What you will do –
Find each line with the string "More" and copy it.

Input for this task –
= = = = = = =

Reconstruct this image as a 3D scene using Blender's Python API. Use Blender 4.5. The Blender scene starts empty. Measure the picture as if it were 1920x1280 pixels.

= = = = = = =

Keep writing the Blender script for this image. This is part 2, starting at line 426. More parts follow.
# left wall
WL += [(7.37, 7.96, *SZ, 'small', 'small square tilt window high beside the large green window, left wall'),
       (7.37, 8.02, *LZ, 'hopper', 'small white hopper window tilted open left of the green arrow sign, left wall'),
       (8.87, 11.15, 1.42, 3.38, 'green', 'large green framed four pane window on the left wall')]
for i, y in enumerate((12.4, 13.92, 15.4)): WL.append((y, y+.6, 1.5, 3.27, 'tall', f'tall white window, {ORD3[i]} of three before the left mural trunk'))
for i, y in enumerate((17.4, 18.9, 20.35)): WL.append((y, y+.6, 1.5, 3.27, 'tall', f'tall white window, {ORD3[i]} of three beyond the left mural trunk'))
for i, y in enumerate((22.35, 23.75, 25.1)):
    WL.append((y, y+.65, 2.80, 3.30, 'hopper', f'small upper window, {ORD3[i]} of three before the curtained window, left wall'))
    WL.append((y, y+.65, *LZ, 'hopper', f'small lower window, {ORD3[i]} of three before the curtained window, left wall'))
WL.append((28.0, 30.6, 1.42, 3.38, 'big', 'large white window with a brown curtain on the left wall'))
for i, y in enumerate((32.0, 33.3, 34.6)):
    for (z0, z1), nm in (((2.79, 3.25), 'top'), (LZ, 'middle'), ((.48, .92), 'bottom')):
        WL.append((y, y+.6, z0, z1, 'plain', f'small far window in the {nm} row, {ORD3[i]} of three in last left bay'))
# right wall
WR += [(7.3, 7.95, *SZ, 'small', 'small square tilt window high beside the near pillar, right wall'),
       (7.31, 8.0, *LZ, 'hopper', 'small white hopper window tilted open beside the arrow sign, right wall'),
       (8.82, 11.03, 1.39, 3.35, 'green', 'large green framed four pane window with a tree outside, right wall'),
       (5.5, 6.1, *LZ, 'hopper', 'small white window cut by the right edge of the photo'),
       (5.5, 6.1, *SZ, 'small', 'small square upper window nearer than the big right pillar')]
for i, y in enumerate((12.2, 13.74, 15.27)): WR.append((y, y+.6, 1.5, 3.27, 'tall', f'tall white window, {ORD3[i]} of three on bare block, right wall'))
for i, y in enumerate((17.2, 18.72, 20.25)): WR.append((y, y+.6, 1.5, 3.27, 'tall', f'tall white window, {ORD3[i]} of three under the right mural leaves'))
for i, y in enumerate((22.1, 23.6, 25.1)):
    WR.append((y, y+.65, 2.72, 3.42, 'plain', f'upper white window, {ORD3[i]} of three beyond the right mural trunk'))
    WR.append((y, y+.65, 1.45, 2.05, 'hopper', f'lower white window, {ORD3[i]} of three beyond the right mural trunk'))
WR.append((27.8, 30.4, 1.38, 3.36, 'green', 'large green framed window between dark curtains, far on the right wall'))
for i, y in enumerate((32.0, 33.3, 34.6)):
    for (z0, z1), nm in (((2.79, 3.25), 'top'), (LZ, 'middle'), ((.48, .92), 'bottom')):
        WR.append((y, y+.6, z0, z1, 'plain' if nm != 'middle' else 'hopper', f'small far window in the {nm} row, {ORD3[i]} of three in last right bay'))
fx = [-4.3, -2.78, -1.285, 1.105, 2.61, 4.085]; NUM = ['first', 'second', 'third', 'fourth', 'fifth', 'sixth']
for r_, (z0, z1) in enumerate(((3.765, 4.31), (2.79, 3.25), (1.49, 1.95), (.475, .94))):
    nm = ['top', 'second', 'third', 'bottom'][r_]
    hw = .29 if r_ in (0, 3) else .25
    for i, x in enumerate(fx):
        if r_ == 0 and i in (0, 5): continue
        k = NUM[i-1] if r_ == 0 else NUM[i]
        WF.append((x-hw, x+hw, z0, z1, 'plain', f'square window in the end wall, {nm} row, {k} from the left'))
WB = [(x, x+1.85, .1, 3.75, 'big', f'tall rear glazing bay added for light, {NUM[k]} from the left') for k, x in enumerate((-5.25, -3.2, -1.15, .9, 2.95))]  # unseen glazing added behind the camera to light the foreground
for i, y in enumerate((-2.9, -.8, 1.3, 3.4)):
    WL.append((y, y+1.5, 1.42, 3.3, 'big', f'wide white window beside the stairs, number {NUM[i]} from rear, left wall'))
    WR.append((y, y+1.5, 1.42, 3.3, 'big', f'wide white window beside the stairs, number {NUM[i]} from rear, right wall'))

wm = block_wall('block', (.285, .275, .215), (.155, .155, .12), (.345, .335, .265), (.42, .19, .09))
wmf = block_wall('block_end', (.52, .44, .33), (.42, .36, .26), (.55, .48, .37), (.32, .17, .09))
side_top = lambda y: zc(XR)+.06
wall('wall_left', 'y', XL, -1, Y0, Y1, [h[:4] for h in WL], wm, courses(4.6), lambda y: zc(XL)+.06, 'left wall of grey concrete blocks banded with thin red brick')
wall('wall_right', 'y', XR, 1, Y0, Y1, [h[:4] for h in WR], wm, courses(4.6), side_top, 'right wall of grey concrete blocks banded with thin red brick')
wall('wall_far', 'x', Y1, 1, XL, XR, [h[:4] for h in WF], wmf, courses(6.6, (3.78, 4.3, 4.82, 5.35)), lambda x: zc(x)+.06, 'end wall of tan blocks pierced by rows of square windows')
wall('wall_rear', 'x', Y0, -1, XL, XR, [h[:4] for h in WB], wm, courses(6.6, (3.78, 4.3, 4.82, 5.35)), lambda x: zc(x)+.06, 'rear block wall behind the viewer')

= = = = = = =

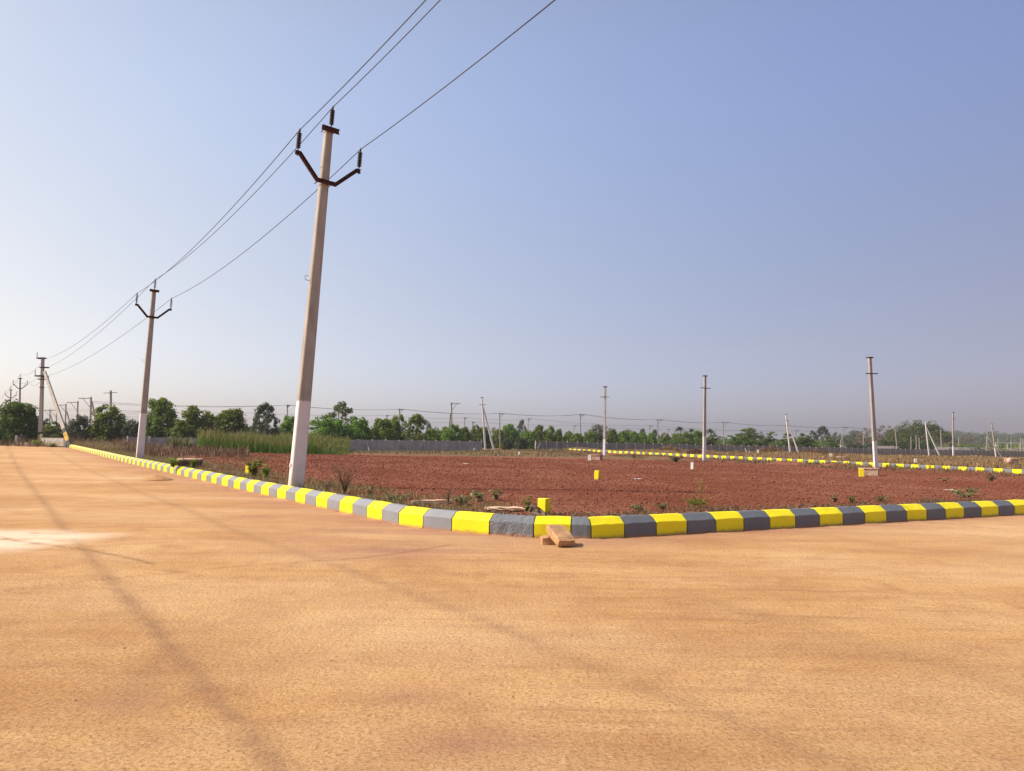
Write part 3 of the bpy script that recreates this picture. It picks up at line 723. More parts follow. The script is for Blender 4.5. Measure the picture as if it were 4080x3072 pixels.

= = = = = = =

Final answer –
Keep writing the Blender script for this image. This is part 2, starting at line 426. More parts follow.
Write part 3 of the bpy script that recreates this picture. It picks up at line 723. More parts follow. The script is for Blender 4.5. Measure the picture as if it were 4080x3072 pixels.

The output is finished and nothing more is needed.